At the end of the day you're talking about a business communication issue in many cases. A manager doesn't adequately train his employees on the data being collected or even enforce the collection of it. A department head may get indignant and defensive when another department head complains to him about how the lack of data collection causes his people to have to do more work. It's ugly and protectionism over their various fiefdoms.
It's really a shame because the larger the company the larger their data set and when you have a larger data set it becomes possible to leverage that data to identify inefficiencies that can be improved as a cost savings measure. But alas, GIGO rules the day.

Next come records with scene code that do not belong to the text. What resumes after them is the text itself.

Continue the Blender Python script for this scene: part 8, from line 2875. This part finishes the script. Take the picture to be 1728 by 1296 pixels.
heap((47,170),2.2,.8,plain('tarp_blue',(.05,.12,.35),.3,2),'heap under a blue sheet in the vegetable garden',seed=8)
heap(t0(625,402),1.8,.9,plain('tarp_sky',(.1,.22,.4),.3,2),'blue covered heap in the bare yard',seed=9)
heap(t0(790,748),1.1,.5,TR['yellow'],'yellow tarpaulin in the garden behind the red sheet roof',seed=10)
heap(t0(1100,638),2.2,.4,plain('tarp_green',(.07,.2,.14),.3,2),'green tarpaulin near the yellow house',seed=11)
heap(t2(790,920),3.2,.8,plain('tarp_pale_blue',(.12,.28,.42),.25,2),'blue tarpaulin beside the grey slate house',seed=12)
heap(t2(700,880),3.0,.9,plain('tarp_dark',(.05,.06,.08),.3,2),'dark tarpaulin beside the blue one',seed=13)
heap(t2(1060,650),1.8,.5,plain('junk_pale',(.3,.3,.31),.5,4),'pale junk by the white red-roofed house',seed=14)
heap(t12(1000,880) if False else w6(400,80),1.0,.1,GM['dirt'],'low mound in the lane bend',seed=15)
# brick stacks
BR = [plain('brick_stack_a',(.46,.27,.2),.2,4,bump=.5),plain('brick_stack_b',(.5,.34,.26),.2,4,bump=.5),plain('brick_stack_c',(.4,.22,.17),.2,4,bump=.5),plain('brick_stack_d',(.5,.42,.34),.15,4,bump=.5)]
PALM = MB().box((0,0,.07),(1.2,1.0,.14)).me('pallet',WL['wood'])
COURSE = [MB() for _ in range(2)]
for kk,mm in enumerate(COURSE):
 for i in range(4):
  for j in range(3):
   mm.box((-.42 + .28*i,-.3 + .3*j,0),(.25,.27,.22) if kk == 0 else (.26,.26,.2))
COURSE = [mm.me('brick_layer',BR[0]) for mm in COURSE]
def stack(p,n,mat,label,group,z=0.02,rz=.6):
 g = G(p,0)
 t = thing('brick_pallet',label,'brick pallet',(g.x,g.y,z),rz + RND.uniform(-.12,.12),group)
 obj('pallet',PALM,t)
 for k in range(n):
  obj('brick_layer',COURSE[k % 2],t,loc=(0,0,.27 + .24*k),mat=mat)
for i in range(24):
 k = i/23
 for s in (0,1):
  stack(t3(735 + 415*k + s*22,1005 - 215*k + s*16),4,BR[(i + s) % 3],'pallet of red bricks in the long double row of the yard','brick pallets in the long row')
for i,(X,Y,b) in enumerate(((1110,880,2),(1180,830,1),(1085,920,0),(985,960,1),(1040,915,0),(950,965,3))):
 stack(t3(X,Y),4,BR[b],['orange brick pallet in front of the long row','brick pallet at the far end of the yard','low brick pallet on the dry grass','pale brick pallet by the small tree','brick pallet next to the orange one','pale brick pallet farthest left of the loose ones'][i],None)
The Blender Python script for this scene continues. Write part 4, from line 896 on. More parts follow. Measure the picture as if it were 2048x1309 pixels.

"Lack of speed can be overcome. In the worst case by patience." --Znork
With Fedex, their software and website is so dated and out of wack that it is almost becoming impossible for anyone to actually ship anything anymore. Everyone will eventually jump ship if they don't do something, how can this company not be investing in the future at this point in the game, it's mind boggling. Especially with all these new upstart shipping efforts out there popping up daily. We keep a windows 8 machine in house and running (barely) just to do shipping quotes on because I still haven't been able to get their horribly written software to run on any new computers as of yet. What a waste of my time. I really feel for the decision makers at FedEx who's hands are OBVIOUSLY tied behind their backs by their management. They look like amateurs at this point, it's embarrassing for whoever works in their IT department I'm sure. I wouldn't admit that I worked their if I was in IT. Honestly nothing new that works has come out of FedEx since 2012.
The other 20% are saying that outdated IT decision makers are holding us back.
Hey...an "engineer" answers the phone/email. What more do you expect? They know you can't back out of the multi-million dollar fiasco now.
I object to power without constructive purpose. --Spock
This actually happened in manufacturing during the 80's since we were getting our asses handed to us by the Japanese. The Japanese learned that you have to get constant feedback from engineers on the ground and so this philosophy spread to American companies for a while (until they started getting torn apart and sent over seas). Not sure what the buzz-lingo-word for it was.